▶ DATA FOR PROCESSING:
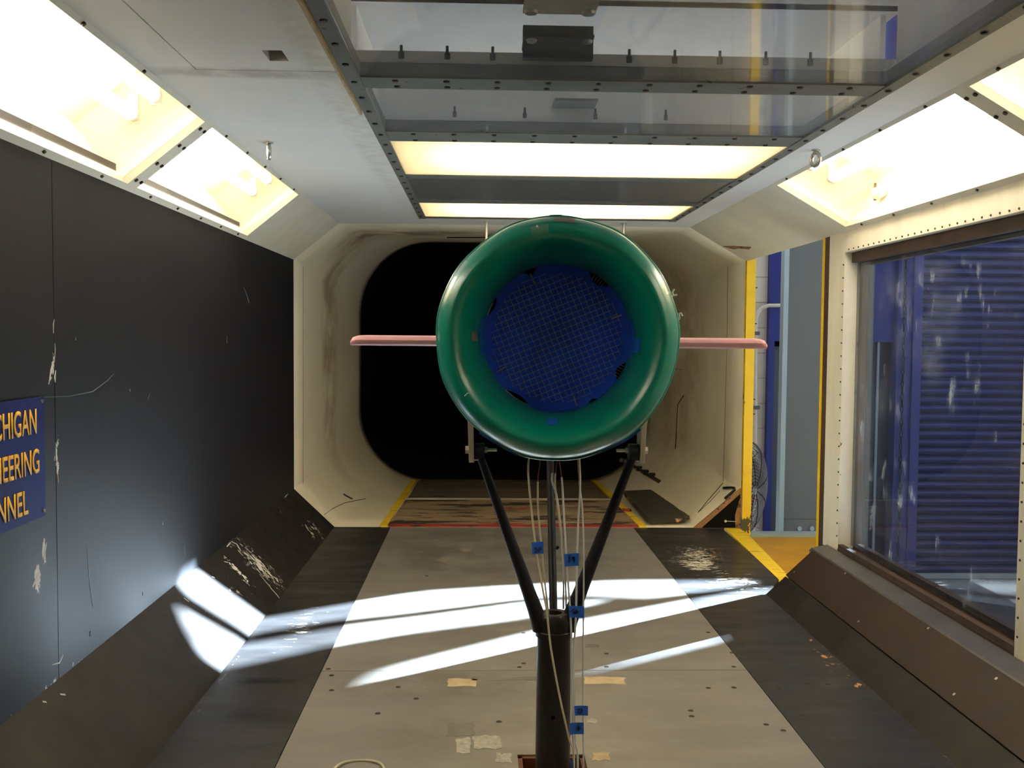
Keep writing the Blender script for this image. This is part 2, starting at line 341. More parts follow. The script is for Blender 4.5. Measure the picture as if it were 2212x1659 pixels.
p = at(1112, 1268, z=0); MB().prism([(p.x-.1, p.y-.05), (p.x+.1, p.y-.06), (p.x+.1, p.y+.02), (p.x-.1, p.y+.03)], 'z', .0002, .0005).build('worn_patch', m_taped, floor)

# ---- left wall
wl = MB().box(XL-.06, XL-.013, Y0, D1, .12, 1.32).build('wall_left', m_wallk); struct(wl, 'charcoal painted left wall of the tunnel', 'wall')
MB().box(XL-.012, XL, Y0, 2.036, .17, 1.27).build('wall_panel', m_wallk, wl)
MB().box(XL-.012, XL, 2.0385, D1, .17, 1.27).build('wall_panel', m_wallk, wl)
def offs(a, b, d):
    """shift the xz segment a-b outward (away from the tunnel axis) by d"""
    t = Vector((b[0]-a[0], b[1]-a[1])).normalized(); n = Vector((-t.y, t.x)); mid = Vector(((a[0]+b[0])/2, (a[1]+b[1])/2-.72))
    if n.dot(mid) < 0: n = -n
    return (a[0]+n.x*d, a[1]+n.y*d), (b[0]+n.x*d, b[1]+n.y*d)
def cham(a, b, s0, s1, y0, y1, d0=0.0, d1=.014):
    """slab lying in the chamfer a-b between fractions s0..s1, from y0 to y1, between outward depths d0..d1"""
    p = (a[0]+(b[0]-a[0])*s0, a[1]+(b[1]-a[1])*s0); q = (a[0]+(b[0]-a[0])*s1, a[1]+(b[1]-a[1])*s1)
    p0, q0 = offs(p, q, d0); p1, q1 = offs(p, q, d1)
    return MB().prism([p0, q0, q1, p1], 'y', y0, y1)
bl = cham(BLa, BLb, -.05, 1.05, Y0, D1, .0145, .04).build('baseboard_left', m_base); struct(bl, 'dark sloping lower left corner board', 'baseboard')
cham(BLa, BLb, 0, 1, Y0, 3.47).build('corner_board', m_base, bl); cham(BLa, BLb, 0, 1, 3.4725, D1).build('corner_board', m_base, bl)
# chips and scratches of the left wall and its corner board, thin flakes on the surface
m_flake = M('bared primer flake', srgb(196, 190, 180), .6, var=.15, vscale=40); m_scr = M('pale scratch', srgb(104, 106, 110), .6, var=.1); m_flaket = M('bared wood flake', srgb(170, 130, 96), .6, var=.15, vscale=40)
def flake(px, wpx, mt, par, plane):
    P = []
    for u, v in px:
        r = raydir(u, v)
        if plane == 'wall': P.append(CAM+r*((XL-CAM.x)/r.x))
        else:
            n_ = Vector((.181, 0, .19)); P.append(CAM+r*((Vector((-.875, 0, 0))-CAM).dot(n_)/r.dot(n_)))
    nv = Vector((1, 0, 0)) if plane == 'wall' else Vector((.181, 0, .19)).normalized()
    k = len(P); L_, R_ = [], []
    for i in range(k):
        d = (P[min(i+1, k-1)]-P[max(i-1, 0)]).normalized(); sd_ = d.cross(nv).normalized(); h_ = wpx*.0005*(random.uniform(.6, 1.3) if 0 < i < k-1 else .45)
        L_.append(P[i]+sd_*h_); R_.append(P[i]-sd_*h_)
    poly = L_+R_[::-1]; MB().hexa([p+nv*.0001 for p in poly], [p+nv*.0007 for p in poly]).build('paint_chip', mt, par)
for px, w_, mt in (([(95, 858), (150, 856), (200, 846), (232, 822), (245, 808)], 1.6, m_scr), ([(117, 690), (115, 700), (115, 720)], 3.5, m_flake), ([(118, 742), (119, 756), (117, 782)], 3, m_flake),
                   ([(112, 788), (110, 800), (105, 830)], 5, m_flake), ([(120, 800), (118, 815), (119, 826)], 5, m_flake), ([(490, 726), (490, 741)], 3, m_flaket), ([(163, 729), (164, 735)], 3, m_flake),
                   ([(280, 840), (281, 846)], 3, m_flake), ([(323, 850), (320, 862)], 2.5, m_scr), ([(526, 620), (534, 640), (538, 655)], 5, m_scr), ([(398, 1178), (400, 1202)], 3, m_scr),
                   ([(100, 1172), (97, 1190), (95, 1214)], 6, m_flake), ([(84, 1236), (80, 1248), (70, 1268)], 11, m_flake), ([(118, 985), (117, 995)], 4, m_flake), ([(122, 1002), (123, 1014)], 4, m_flake), ([(124, 1022), (126, 1043)], 5, m_flaket),
                   ([(188, 1180), (192, 1250), (200, 1310)], 2, m_scr), ([(136, 1415), (128, 1432), (112, 1436)], 3, m_flake), ([(352, 1128), (351, 1134)], 3, m_flake), ([(194, 1363), (194, 1375)], 5, m_hole), ([(308, 1279), (308, 1287)], 4, m_hole)):
    flake(px, w_, mt, wl, 'wall')
for px, w_ in (([(92, 1516), (100, 1517)], 9), ([(130, 1500), (141, 1501)], 9), ([(397, 1292), (408, 1300)], 8), ([(458, 1246), (464, 1248)], 6), ([(484, 1213), (492, 1215)], 7), ([(500, 1170), (512, 1176), (520, 1190)], 8), ([(514, 1188), (524, 1200)], 7), ([(490, 1181), (498, 1172)], 8), ([(556, 1215), (566, 1232), (576, 1242)], 5), ([(560, 1240), (575, 1258), (590, 1276)], 3), ([(584, 1270), (598, 1285), (606, 1296)], 4), ([(615, 1075), (622, 1066)], 6), ([(664, 1125), (670, 1129)], 4), ([(682, 1138), (690, 1150)], 4), ([(605, 1104), (608, 1108)], 4)):
    flake(px, w_, m_flake, bl, 'corner')
# ---- right lower chamfer, its metal sill and their end
m_baser = M('worn brown corner paint', srgb(48, 35, 27), .45, var=.25, vscale=5, bump=.12, bscale=16, spec=.3, chips=[((.9, 2.6, .05), (.1, .6, .1), CHIPW, .68, 40, (1, 1, 1)), (None, None, srgb(150, 120, 90), .78, 36, (1, 1, 1))])
br = cham(BRa, BRb, -.05, 1.0, Y0, 3.388, .0145, .05).build('baseboard_right', m_brown); struct(br, 'dark sloping lower right corner board below the window', 'baseboard')
cham(BRa, BRb, 0, .415, Y0, 3.39).build('corner_board', m_base, br)
cham(BRa, BRb, .43, 1.0, Y0, 3.39, -.003, .014).build('corner_board', m_baser, br)
m_sill = M('dark steel sill', srgb(96, 94, 96), .35, .5, var=.2, vscale=8, chips=[(None, None, srgb(60, 50, 38), .68, 24, (1, 1, 1))])
MB().prism([(.996, .151), (1.004, .160), (1.062, .172), (1.062, .14), (1.0, .13)], 'y', Y0, 3.42).build('metal_sill', m_sill, br)
for u, v in ((1717,1237),(1827,1240),(1856,1344),(2007,1359),(2063,1502),(2154,1468)):
    r = raydir(u, v); nn = Vector((.155, 0, -.165)).normalized(); nn = Vector((-nn.z*0-.685, 0, .728)); t = (Vector((.835, 0, 0))-CAM).dot(nn)/r.dot(nn); p = CAM+r*t
    MB().cyl(p, p+nn*.004, .004, 8).build('screw', m_zinc, br)

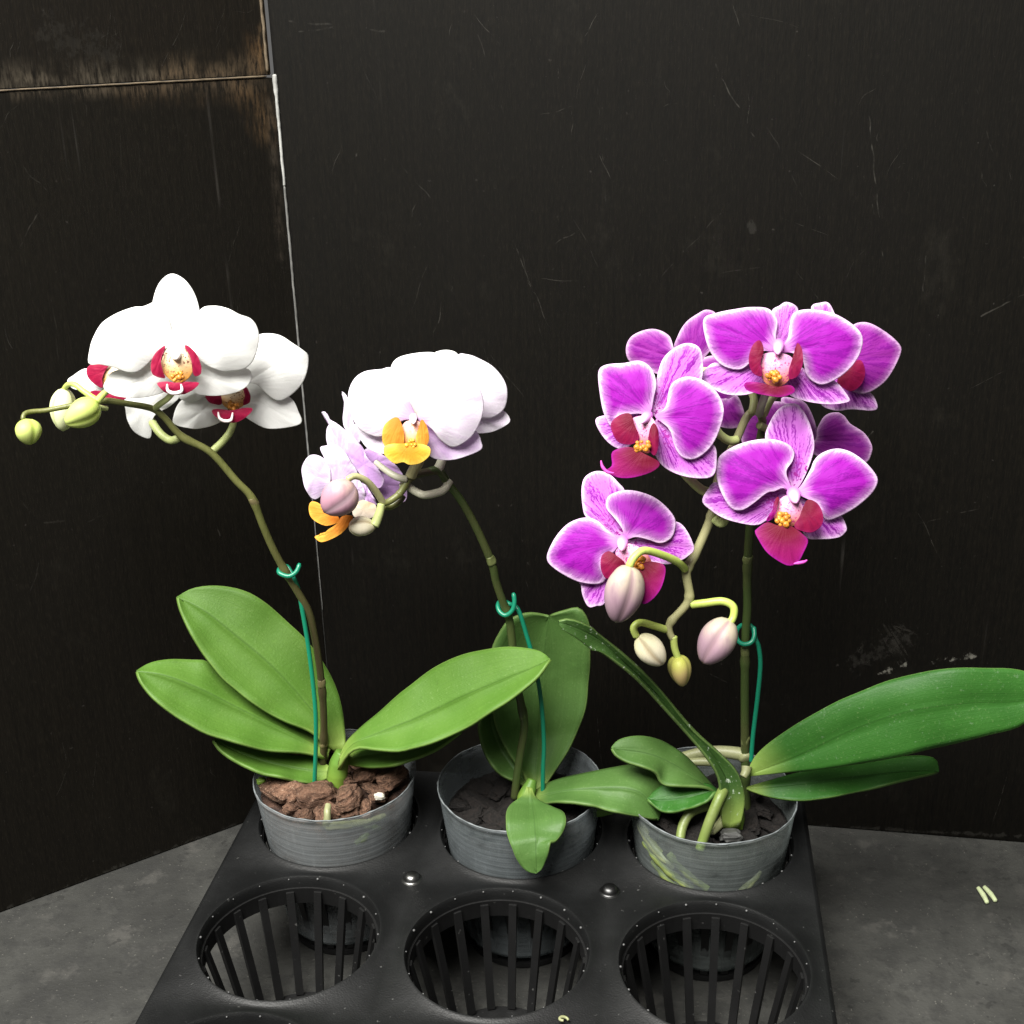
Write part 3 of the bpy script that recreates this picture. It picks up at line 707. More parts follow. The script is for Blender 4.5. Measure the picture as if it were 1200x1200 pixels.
# ------------------------------------------------------------------ pots
def pot_mat(name, col, clear):
    t = NT(name); co = t.coord(); z = t.n('ShaderNodeSeparateXYZ'); t.l(co, z.inputs[0])
    rings = t.math('SINE', t.math('ADD', t.math('MULTIPLY', z.outputs[2], 4200.), t.math('MULTIPLY', t.noise(co, 60., 2.), 5.)))
    blot = t.noise(co, 55., 4., .6); streak = t.noise(t.scale(co, (500, 500, 25)), 1., 3.)
    c = t.mix(t.step(blot, .3, .7), tuple(v*.7 for v in col), col)
    c = t.mix(t.math('MULTIPLY', t.step(streak, .52, .75), .2), c, tuple(min(1, v*1.5) for v in col))
    c = t.mix(t.math('MULTIPLY', t.step(rings, -.4, 1.), .10), c, tuple(v*.5 for v in col))
    p = t.pr(c, t.math('ADD', .36, t.math('MULTIPLY', blot, .3)), .35, t.bump(t.math('ADD', t.math('MULTIPLY', rings, .4), streak), .12, .0003))
    tl = t.n('ShaderNodeBsdfTranslucent'); t.l(c, tl.inputs[0]); p = t.shmix(.5, p, tl.outputs[0])
    tp = t.n('ShaderNodeBsdfTransparent'); tp.inputs[0].default_value = (.9, .93, .93, 1)
    low = t.math('MULTIPLY', t.step(z.outputs[2], -.025, .02), -.10)
    lat = t.noise(t.scale(co, (70, 70, 420)), 1., 4., .6)
    f = t.math('ADD', t.math('ADD', clear, low), t.math('ADD', t.math('MULTIPLY', t.math('SUBTRACT', blot, .5), 1.1), t.math('MULTIPLY', t.math('SUBTRACT', lat, .5), .35)), clamp=True)
    return t.done(t.shmix(f, p, tp.outputs[0]))
POTS = []
def pot(i, label, rim_z, mat, subz, submat, lean=(0, 0)):
    c = tray(i*PXX, PYY)
    def P(r, a, z): return Vector((c.x+r*math.cos(a)+lean[0]*z, c.y+r*math.sin(a)+lean[1]*z, z))
    th = thing('plant_pot', Vector((c.x, c.y, FLOOR+.008)), label, 'pot', 'hazy clear plastic nursery pots')
    zb = FLOOR+.008; n = 96
    def rad(z): return .00016*math.sin(z*1900)+.0302+(.0392-.0302)*(z-zb)/(rim_z-zb)
    prof = [(rad(z), z) for z in np.linspace(zb, rim_z-.003, 60)] + [(rad(rim_z)+.0001, rim_z-.0020), (rad(rim_z)+.0005, rim_z-.0012), (rad(rim_z)+.0006, rim_z)]
    verts, faces = [], []
    for (r, z) in prof:
        for k in range(n):
            a = 2*math.pi*k/n
            zz = z + (.0006*mnoise.noise(Vector((math.cos(a)*3, math.sin(a)*3, i*5.3))) if z > rim_z-.004 else 0)
            rr = r*(1+.008*mnoise.noise(Vector((math.cos(a)*1.5, math.sin(a)*1.5, i*9+z*20))))
            verts.append(P(rr, a, zz)-Vector((0, 0, 0)))
    for q in range(len(prof)-1):
        for k in range(n): k2 = (k+1) % n; faces.append((q*n+k, q*n+k2, (q+1)*n+k2, (q+1)*n+k))
    faces.append(tuple(range(n-1, -1, -1)))
    obj('pot_wall', verts, faces, mat, th, solid=.0005)
    # the rolled rim, whiter than the wall
    rp = [P(rad(rim_z)+.0006, 2*math.pi*k/90, rim_z+.0002+.0006*mnoise.noise(Vector((math.cos(2*math.pi*k/90)*3, math.sin(2*math.pi*k/90)*3, i*5.3)))) for k in range(91)]
    tube3('pot_rim', m_rim, th, rp, [.00034], n=220, sides=8, lump=.9)
    # packed substrate inside
    verts, faces = [], []
    zs = list(np.linspace(zb+.001, subz-.002, 8))
    for z in zs:
        for k in range(n):
            a = 2*math.pi*k/n; r = (rad(z)-.0018)*(1+.03*mnoise.noise(Vector((math.cos(a)*9, math.sin(a)*9, z*220))))
            verts.append(P(r, a, z))
    for rr in np.linspace(.94, .06, 12):
        for k in range(n):
            a = 2*math.pi*k/n; r = (rad(subz)-.002)*rr
            hh = .0030*mnoise.noise(Vector((r*math.cos(a)*190, r*math.sin(a)*190, i*3.)))+.0015*mnoise.noise(Vector((r*math.cos(a)*500, r*math.sin(a)*500, i*3.)))
            verts.append(P(r, a, subz+hh-.0015))
    R_ = len(zs)+12
    for q in range(R_-1):
        for k in range(n): k2 = (k+1) % n; faces.append((q*n+k, q*n+k2, (q+1)*n+k2, (q+1)*n+k))
    faces.append(tuple((R_-1)*n+k for k in range(n)))
    s = obj('potting_mix', verts, faces, submat)
    POTS.append((c, rad, P)); return th, s, c, P, rad
m_rim = plain('frosted_pot_rim', (.15, .165, .17), .45, .3, .8, 260.)
RZ = .026
pot_a = pot_mat('hazy_pot', (.50, .53, .545), .70); pot_b = pot_mat('hazy_pot_dim', (.38, .42, .44), .72); pot_c = pot_mat('hazy_pot_clear', (.38, .42, .41), .76)
p1, s1, c1, P1, rad1 = pot(0, 'hazy plastic pot full of reddish bark, holding the white orchid', RZ, pot_a, .0200, m_bark_mid)
p2, s2, c2, P2, rad2 = pot(1, 'hazy plastic pot of dark mix in the middle, behind a hanging leaf', RZ, pot_b, .0125, m_mix_dark)
p3, s3, c3, P3, rad3 = pot(2, 'hazy plastic pot with green roots showing through, holding the pink orchid', RZ, pot_c, .0125, m_mix_dark)
for s, w in ((s1, 'reddish bark mix filling the pot of the white orchid'), (s2, 'dark bark mix filling the middle pot'), (s3, 'dark damp mix filling the pot of the pink orchid')):
    tag(s, w, 'potting mix', kind='stuff')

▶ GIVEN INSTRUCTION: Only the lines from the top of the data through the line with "p = at(1112, 1268, z=0);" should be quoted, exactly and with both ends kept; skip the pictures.

▶ THE COMPLETED TASK:
Keep writing the Blender script for this image. This is part 2, starting at line 341. More parts follow. The script is for Blender 4.5. Measure the picture as if it were 2212x1659 pixels.
p = at(1112, 1268, z=0); MB().prism([(p.x-.1, p.y-.05), (p.x+.1, p.y-.06), (p.x+.1, p.y+.02), (p.x-.1, p.y+.03)], 'z', .0002, .0005).build('worn_patch', m_taped, floor)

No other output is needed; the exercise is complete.